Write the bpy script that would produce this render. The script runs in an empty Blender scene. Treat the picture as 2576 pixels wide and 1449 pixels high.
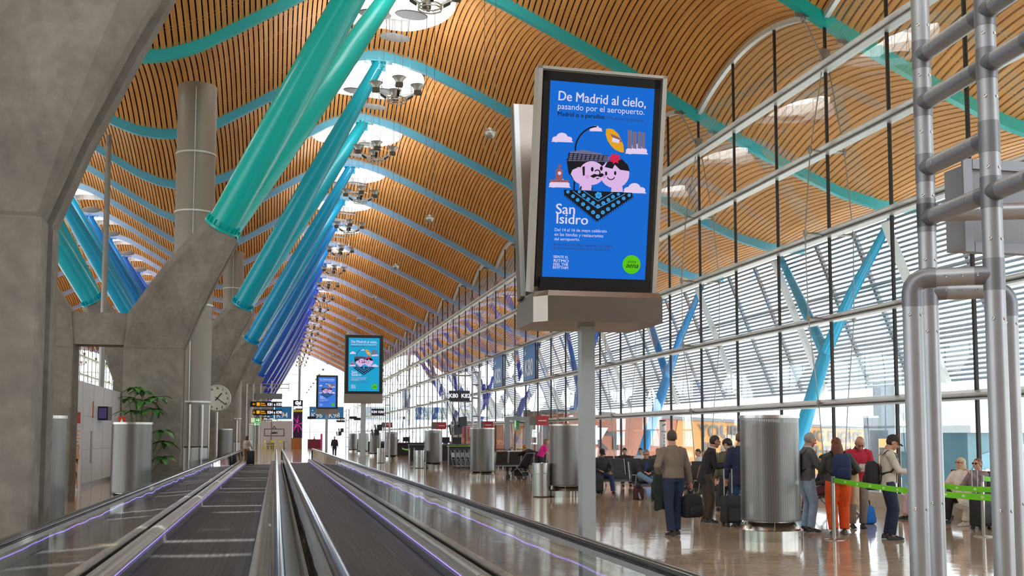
import bpy, bmesh, math, random
import numpy as np
from mathutils import Vector, Matrix
random.seed(7)
PI=math.pi
scn=bpy.context.scene
col=scn.collection

# ------------------------------------------------------------------ camera
FPX=2730.0
cam_d=bpy.data.cameras.new('camera'); cam=bpy.data.objects.new('camera',cam_d); col.objects.link(cam)
cam.location=(0,0,1.7); cam.rotation_euler=(math.radians(94.6),0,math.radians(-12.237))
cam_d.sensor_width=36; cam_d.lens=FPX/2576*36; cam_d.shift_y=0.0597; cam_d.clip_end=2000
scn.camera=cam
# ------------------------------------------------------------------ world, sun, exposure
w=bpy.data.worlds.new('world'); scn.world=w; w.use_nodes=True
bg=w.node_tree.nodes['Background']; bg.inputs[0].default_value=(0.90,0.95,1.0,1); bg.inputs[1].default_value=2.3
sd=bpy.data.lights.new('sun','SUN'); sd.energy=9.0; sd.angle=math.radians(1.0); sd.color=(1,0.95,0.86)
sun=bpy.data.objects.new('sun',sd); col.objects.link(sun)
sun.rotation_euler=Vector((-5.0,-3.5,-18.5)).to_track_quat('-Z','Y').to_euler()
vs=scn.view_settings; vs.view_transform='Standard'; vs.look='None'; vs.gamma=1; vs.use_curve_mapping=False; vs.exposure=0.75
cy=scn.cycles; cy.max_bounces=10; cy.diffuse_bounces=4; cy.glossy_bounces=4; cy.transparent_max_bounces=16; cy.transmission_bounces=4
cy.caustics_reflective=False; cy.caustics_refractive=False; cy.sample_clamp_indirect=6.0
cy.use_denoising=True

EMK=1/2**vs.exposure
# ------------------------------------------------------------------ helpers
def lin(h):
    h=h.lstrip('#'); o=[]
    for i in (0,2,4):
        c=int(h[i:i+2],16)/255; o.append(c/12.92 if c<=.04045 else ((c+.055)/1.055)**2.4)
    return (*o,1)
def newmat(name):
    m=bpy.data.materials.new(name); m.use_nodes=True
    nt=m.node_tree; return m,nt,nt.nodes['Principled BSDF']
_mc={}
def mat(name,hexc="#888888",rough=.5,metal=0.,var=.08,scale=6.,bump=0.,bscale=40.,spec=None,objcol=False):
    if name in _mc: return _mc[name]
    m,nt,b=newmat(name); N=nt.nodes; L=nt.links
    c=lin(hexc)
    tc=N.new('ShaderNodeTexCoord')
    ns=N.new('ShaderNodeTexNoise'); ns.inputs['Scale'].default_value=scale; ns.inputs['Detail'].default_value=4
    L.new(tc.outputs['Object'],ns.inputs['Vector'])
    mx=N.new('ShaderNodeMixRGB'); mx.blend_type='MULTIPLY'; mx.inputs[0].default_value=1
    rp=N.new('ShaderNodeMapRange'); rp.inputs[3].default_value=1-var; rp.inputs[4].default_value=1+var
    rp.inputs[1].default_value=.3; rp.inputs[2].default_value=.7
    L.new(ns.outputs[0],rp.inputs[0])
    if objcol:
        oi=N.new('ShaderNodeObjectInfo'); L.new(oi.outputs['Color'],mx.inputs[1])
    else: mx.inputs[1].default_value=c
    L.new(rp.outputs[0],mx.inputs[2]); L.new(mx.outputs[0],b.inputs['Base Color'])
    b.inputs['Roughness'].default_value=rough; b.inputs['Metallic'].default_value=metal
    if spec is not None: b.inputs['Specular IOR Level'].default_value=spec
    if bump:
        n2=N.new('ShaderNodeTexNoise'); n2.inputs['Scale'].default_value=bscale; n2.inputs['Detail'].default_value=3
        L.new(tc.outputs['Object'],n2.inputs['Vector'])
        bp=N.new('ShaderNodeBump'); bp.inputs['Strength'].default_value=bump; bp.inputs['Distance'].default_value=.02
        L.new(n2.outputs[0],bp.inputs['Height']); L.new(bp.outputs[0],b.inputs['Normal'])
    _mc[name]=m; return m
def emat(name,hexc,strength=1.0):
    if name in _mc: return _mc[name]
    m,nt,b=newmat(name); b.inputs['Base Color'].default_value=(0.005,0.005,0.005,1); b.inputs['Roughness'].default_value=.3; b.inputs['Specular IOR Level'].default_value=.12
    b.inputs['Emission Color'].default_value=lin(hexc); b.inputs['Emission Strength'].default_value=strength*EMK
    _mc[name]=m; return m
def glassmat(name,tint,ior=1.5,wob=0.,wscale=.35,boost=1.7,dust_haze=.0):
    m=bpy.data.materials.new(name); m.use_nodes=True; nt=m.node_tree; N=nt.nodes; L=nt.links
    for n in list(N): N.remove(n)
    out=N.new('ShaderNodeOutputMaterial'); mix=N.new('ShaderNodeMixShader'); tr=N.new('ShaderNodeBsdfTransparent'); gl=N.new('ShaderNodeBsdfGlossy')
    tr.inputs[0].default_value=(*tint,1); gl.inputs['Roughness'].default_value=0.0; gl.inputs[0].default_value=(.95,.98,1,1)
    geo=N.new('ShaderNodeNewGeometry'); fr=N.new('ShaderNodeFresnel')
    mr=N.new('ShaderNodeMapRange'); mr.inputs[3].default_value=ior; mr.inputs[4].default_value=1/ior
    L.new(geo.outputs['Backfacing'],mr.inputs[0]); L.new(mr.outputs[0],fr.inputs[0])
    mu=N.new('ShaderNodeMath'); mu.operation='MULTIPLY'; mu.use_clamp=True; mu.inputs[1].default_value=boost
    L.new(fr.outputs[0],mu.inputs[0]); L.new(mu.outputs[0],mix.inputs[0])
    df=N.new('ShaderNodeBsdfDiffuse'); df.inputs[0].default_value=(.8,.83,.82,1); m0=N.new('ShaderNodeMixShader'); m0.inputs[0].default_value=dust_haze  # pale diffuse share: dust plus a painted veil of reflection over the view
    L.new(tr.outputs[0],m0.inputs[1]); L.new(df.outputs[0],m0.inputs[2]); L.new(m0.outputs[0],mix.inputs[1]); L.new(gl.outputs[0],mix.inputs[2]); L.new(mix.outputs[0],out.inputs[0])
    if wob:
        tc=N.new('ShaderNodeTexCoord'); ns=N.new('ShaderNodeTexNoise'); ns.inputs['Scale'].default_value=wscale; ns.inputs['Detail'].default_value=1
        L.new(tc.outputs['Object'],ns.inputs['Vector'])
        bp=N.new('ShaderNodeBump'); bp.inputs['Strength'].default_value=wob; bp.inputs['Distance'].default_value=1.0
        L.new(ns.outputs[0],bp.inputs['Height']); L.new(bp.outputs[0],gl.inputs['Normal'])
    return m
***
Pick out the lines that include the word "scene" and write them out.

Write the bpy script that would produce this render. The script runs in an empty Blender scene. Treat the picture as 2576 pixels wide and 1449 pixels high.
scn=bpy.context.scene